West Bromwich residents hit out at plans for homeless flats on doorstep

A care home for the elderly set to be converted into accommodation for the homeless has baffled West Bromwich residents who argue their safety may be at risk and were not consulted on the decision.

Sandwell Council vans parked outside on Manifoldia Grange. Copyright Kathleen Hodgson
Sandwell Council vans parked outside on Manifoldia Grange. Copyright Kathleen Hodgson

Manifoldia Grange, on Coyne Road, West Bromwich, provided one-bedroom flats for up to 38 people. Originally built in 1985, it closed in January this year with residents transferred to Willow Gardens, a new care home in Rowley Regis.

Since Manifoldia Grange’s closure, Sandwell Council has taken the decision to consider re-purposing the derelict building into short-term homeless accommodation.
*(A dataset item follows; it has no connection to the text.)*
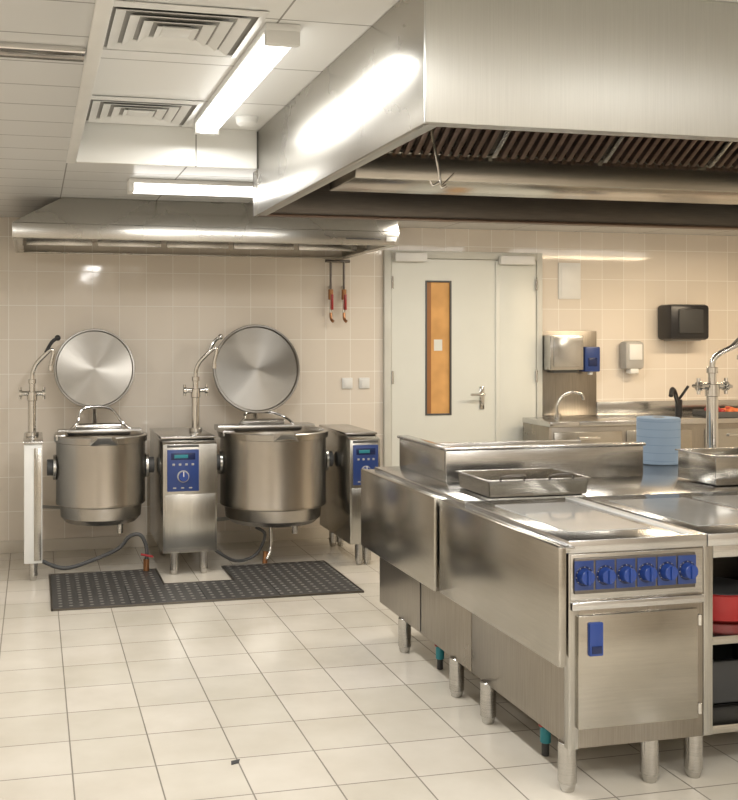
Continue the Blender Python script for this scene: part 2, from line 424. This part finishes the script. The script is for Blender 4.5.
# ------------------------------------------------------------------ wall fittings
YW = Y1-.001
b = B('access_panel')
b.box(4.214, 4.415, YW-.012, YW, 1.885, 2.183, M_white, .003).box(4.235, 4.394, YW-.016, YW-.011, 1.906, 2.162, M_white, .002); b.done()
b = B('paper_towel_dispenser')
b.box(5.13, 5.50, YW-.2, YW, 1.545, 1.842, M_black, .03)
b.box(5.20, 5.43, YW-.212, YW-.19, 1.60, 1.80, M_rubber, .01)
b.box(5.18, 5.45, YW-.15, YW-.03, 1.535, 1.55, M_grey, .003); b.done()
b = B('soap_dispenser')
b.box(4.77, 4.95, YW-.11, YW, 1.30, 1.535, M_grey, .03)
b.box(4.80, 4.92, YW-.118, YW-.10, 1.38, 1.51, M_white, .01)
b.box(4.82, 4.90, YW-.10, YW-.03, 1.265, 1.31, M_white, .01); b.done()
b = B('steel_towel_box')
b.box(4.06, 4.36, YW-.15, YW-.015, 1.30, 1.585, M_steel, .008)
b.box(4.09, 4.33, YW-.155, YW-.145, 1.33, 1.57, M_steel_top, .004)
b.box(4.10, 4.32, YW-.13, YW-.03, 1.28, 1.305, M_dgrey, .003); b.done()
b = B('glove_dispenser')
b.box(4.39, 4.53, YW-.12, YW-.014, 1.285, 1.49, M_blue, .01).box(4.42, 4.50, YW-.125, YW-.11, 1.33, 1.40, M_blued, .004)
b.cyl((4.46, YW-.08, 1.26), (4.46, YW-.08, 1.29), .02, M_white); b.done()
b = B('light_switch')
for x in (2.393, 2.533):
    b.box(x-.043, x+.043, YW-.012, YW, 1.165, 1.25, M_white, .004).box(x-.03, x+.03, YW-.017, YW-.01, 1.178, 1.237, M_white, .003)
b.done()
b = B('gas_pipes')
for x in (2.245, 2.352):
    b.cyl((x, YW-.05, 2.16), (x, YW-.05, 1.92), .010, M_steel_dark)
    b.cyl((x, YW-.05, 1.94), (x, YW-.05, 1.86), .020, M_copper)
    b.cyl((x, YW-.05, 1.88), (x, YW-.05, 1.74), .012, M_chrome)
    b.tube([(x, YW-.05, 1.76), (x, YW-.06, 1.71), (x+.01, YW-.08, 1.69)], .012, M_copper, 10, 4)
    b.box(x-.008, x+.008, YW-.10, YW-.06, 1.78, 1.90, M_red, .003)
    b.cyl((x, YW-.05, 1.96), (x, YW, 1.96), .012, M_chrome)
b.cyl((2.2, YW-.05, 2.16), (2.40, YW-.05, 2.16), .012, M_steel_dark)
b.done()

b = B('stainless_sink_counter')
cy0 = 6.95
b.box(3.84, 4.09, cy0, YW-.10, .88, .92, M_steel_top, .004)
b.box(4.09, 5.55, cy0, YW, .88, .92, M_steel_top, .004)
b.box(3.84, 3.86, cy0+.02, YW-.11, .0, .88, M_steel_body, .002)
b.box(3.86, 7.0, cy0+.023, cy0+.04, .12, .88, M_steel_body, .002)
b.box(6.15, 7.0, cy0, YW, .88, .92, M_steel_top, .004)
b.box(5.55, 6.15, cy0, cy0+.1, .88, .92, M_steel_top, .002); b.box(5.55, 6.15, YW-.1, YW, .88, .92, M_steel_top, .002)
b.box(5.55, 6.15, cy0+.1, YW-.1, .70, .72, M_steel_dark, .002)
b.box(4.06, 4.56, YW-.012, YW, .92, 1.62, M_steel_body, .002)
b.box(4.56, 7.0, YW-.02, YW, .92, 1.03, M_steel, .002)
b.box(6.98, 7.0, cy0+.041, YW-.01, 0, .88, M_steel_panel, .002)
for x in (3.88, 4.5, 5.2, 5.9, 6.4):
    b.box(x, x+.58, cy0+.008, cy0+.022, .16, .84, M_steel_panel, .004)
    b.cyl((x+.04, cy0+.1, 0), (x+.04, cy0+.1, .13), .025, M_chrome)
    b.box(x+.2, x+.38, cy0-.012, cy0+.01, .78, .80, M_chrome, .003)
b.done()
b = B('gooseneck_faucet')
b.cyl((4.07, 7.25, .921), (4.07, 7.25, .96), .028, M_chrome)
b.tube([(4.07, 7.25, .95), (4.07, 7.25, 1.03), (4.11, 7.24, 1.10), (4.18, 7.22, 1.13), (4.25, 7.2, 1.115), (4.27, 7.2, 1.07)], .013, M_chrome, 12)
b.done()
b = B('lever_faucet')
b.cyl((5.13, 7.2, .921), (5.13, 7.2, 1.06), .028, M_black)
b.tube([(5.13, 7.2, 1.0), (5.06, 7.15, 1.12), (5.0, 7.1, 1.15), (4.96, 7.06, 1.10)], .018, M_black, 12)
b.tube([(5.13, 7.2, 1.06), (5.15, 7.18, 1.1), (5.16, 7.12, 1.17)], .011, M_black, 10, 3)
b.done()
b = B('vegetable_tray')
b.box(5.35, 6.05, 7.03, 7.33, .921, .935, M_dgrey, .003)
for q in ((5.35, 6.05, 7.03, 7.045), (5.35, 6.05, 7.315, 7.33), (5.35, 5.365, 7.045, 7.315), (6.035, 6.05, 7.045, 7.315)):
    b.box(*q, .93, .965, M_dgrey, .003)
for i in range(30):
    b.sphere((5.4+random.random()*.6, 7.09+random.random()*.18, .955+random.random()*.02), .028, random.choice([M_orange, M_red, M_orange]), (1, 1, .8), 12)
b.done()

# ------------------------------------------------------------------ kettles
def foot(b, x, y, z1, r=.028):
    b.cyl((x, y, .03), (x, y, z1), r, M_steel, seg=24)
    b.cyl((x, y, 0.0005), (x, y, .035), r*.72, M_steel, r2=r*.95, seg=24)

def ctrl(b, x0, x1, y, z0, z1):
    b.box(x0, x1, y-.012, y+.002, z0, z1, M_blue, .008)
    w = x1-x0; hh = z1-z0
    b.box(x0+.12*w, x1-.12*w, y-.015, y-.008, z0+.76*hh, z1-.08*hh, M_blued, .003)
    b.box(x0+.22*w, x1-.35*w, y-.016, y-.012, z0+.80*hh, z1-.12*hh, M_teal, .001)
    for i in range(4):
        b.box(x0+(.16+.2*i)*w, x0+(.24+.2*i)*w, y-.016, y-.008, z0+.62*hh, z0+.67*hh, M_grey, .002)
    b.cyl((x0+.5*w, y-.035, z0+.36*hh), (x0+.5*w, y-.01, z0+.36*hh), .15*w, M_bluek, seg=32)
    b.cyl((x0+.5*w, y-.014, z0+.36*hh), (x0+.5*w, y-.011, z0+.36*hh), .19*w, M_grey, seg=32)
    b.box(x0+.485*w, x0+.515*w, y-.037, y-.03, z0+.36*hh, z0+.48*hh, M_white, .001)
    for i in range(3):
        b.box(x0+(.18+.25*i)*w, x0+(.28+.25*i)*w, y-.016, y-.008, z0+.07*hh, z0+.10*hh, M_grey, .002)

def pedestal(x0, x1, px0, px1):
    b = B('kettle_control_pedestal')
    y0, y1, z0, z1 = 6.53, 7.28, .15, .895
    b.prism([(y0, z0), (y1, z0), (y1, z1-.005), (y0+.10, z1-.005), (y0, z1-.03)], x0, x1, M_steelv, 'X', .004)
    b.box(x0-.004, x1+.004, y0+.08, y1+.004, z1-.004, z1+.012, M_steel, .003)
    b.box(x0+.012, x1-.012, y0-.004, y0+.002, z0+.03, z1-.36, M_steelv, .002)
    ctrl(b, px0, px1, y0-.001, .556, .83)
    b.box(px0, px1, y0-.006, y0, .845, .86, M_dgrey, .001)
    for x in (x0+.08, x1-.08):
        foot(b, x, y0+.05, z0+.01); foot(b, x, y1-.08, z0+.01)
    b.done()
pedestal(.823, 1.182, .849, 1.06)
pedestal(2.105, 2.325, 2.125, 2.305)
b = B('kettle_support_pillar')
b.box(-.063, .052, 6.56, 7.2, .12, .885, M_white, .006)
b.box(-.068, .057, 6.55, 7.21, .886, .90, M_steel, .003)
b.box(.0, .046, 6.553, 6.559, .14, .86, M_steel_panel, .001)
foot(b, -.005, 6.62, .13); foot(b, -.005, 7.1, .13)
b.done()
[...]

It comes as the council approved four short-term contracts for accommodation-based housing support for adults at risk of becoming homeless.

The contracts, a continuation of existing services, will last nine months between November and August 2023 at a contracted value of £632,800. A letter was sent out to Coyne Road residents by Sandwell council on July 15, which admitted the potential homeless accommodation “may be short notice”.

The letter, signed by Karl Robinson, housing solutions manager at Sandwell Council, said: “I am sure you are aware that Manifoldia Grange is no longer being used for sheltered housing for older people and the Housing Solutions service is working on developing the property to bring it back to use.

“I would like the opportunity to meet with you to discuss the future use of the Grange and to talk you through what I expect to happen to the building over the coming months. Some work has started to make the site secure and to ensure that we make best use of the building at the same time as minimising impact on local residents.

“I would like to meet with anyone who wants to understand more and to hear about the future plans […] I understand this may be short notice but I did not want to delay meeting with you now that we have clearer plans for the building.”

Kathleen Hodgson, 60, a resident of Coyne Road, said she spotted 10 Sandwell Council vans outside the former care home.

She said: “I was driving down the road where the care home is and I asked one of the workmen what was going on, and they said they didn’t know, they were just working on it.

“We kept asking our neighbours what was going on, but nobody knew. So six or seven of us walked down to the Grange where we saw a lot of people in suits. We went to the reception room where they used to hold the bingo and we saw interview booths numbered one to six.

“We again asked what was going on, but they told us someone would phone us about it all.

“Eventually someone from the council phoned us to have a meeting. At that point we thought: ‘We’ll all get together’ for the meeting.”

Ms Hodgson claimed she and 50 other residents attended a meeting on July 19 between Sandwell council housing officers and themselves. Councillors Pam Randhawa, Jackie Taylor, and John Giles were also in attendance. A further meeting took place on July 26.

During a meeting, residents read out a jointly-signed statement claiming they were never consulted on the future of Manifoldia Grange.

It stated: “Some residents have been here since the street was first developed in 1985. We have all lived together safely and quietly without fear since the Coyne Road houses, bungalows, and flats were first built.

“We envisage house prices in our postcode area will inevitably tumble and our insurance rise. This will be a huge detrimental impact on the development of the local area, which has seen major investments, improving the area over the last ten years or so.”

An employee of Sandwell council allegedly told Ms Hodgson that families would be housed in the single-bed accommodation. But she alleged there could be “more people living in Manifoldia Grange than residents of Coyne Road”.

She alleged: “We believe we are being treated very unfairly and our right of reply eroded […] we were told there was no consultation with the residents because the council thought we would not mind.

The history of Manifoldia Grange is peppered with consultations before its closure. Residents were asked their thoughts on relocation to the Moor Lane development, now known as Willow Gardens, after Sandwell council approved a consultation in 2019.

Over 76% of residents said they would consider living in the Moor Lane development, with the majority of residents either in favour or strongly favouring a move into the facility. Staff and tenants both reflected that they “struggled with the buildings” and were often frustrated as a result.

Sandwell council documents noted both staff and residents would move to the Moor Lane development by February 2021.

Councillor Pam Randhawa said she, along with other councillors, are on a “fact-finding mission” to resolve residents’ concerns.

In an email she said: “Councillors Giles, Randhawa and Taylor are currently supporting local residents on a fact-finding mission to establish how to move forward with Sandwell Council to resolve issues around Manifolda Grange.

As you are aware residents made their views quite clear at a recent meeting arranged by their councillors. We will endeavour to support until a full consultation is carried out.”

A spokesperson for Sandwell Council said: “The council took the decision to close Manifoldia Grange as it had become outdated and didn’t meet the changing care and support needs of some of its residents.

“The final residents moved out of Manifoldia Grange in January leaving the premises empty. The council’s short term plan is to use the building to provide good quality, well-managed temporary accommodation for homeless families.

“We held a drop-in consultation meeting for residents last week, and there was a second one this week, which is part of our ongoing plan to respond to and address their concerns.”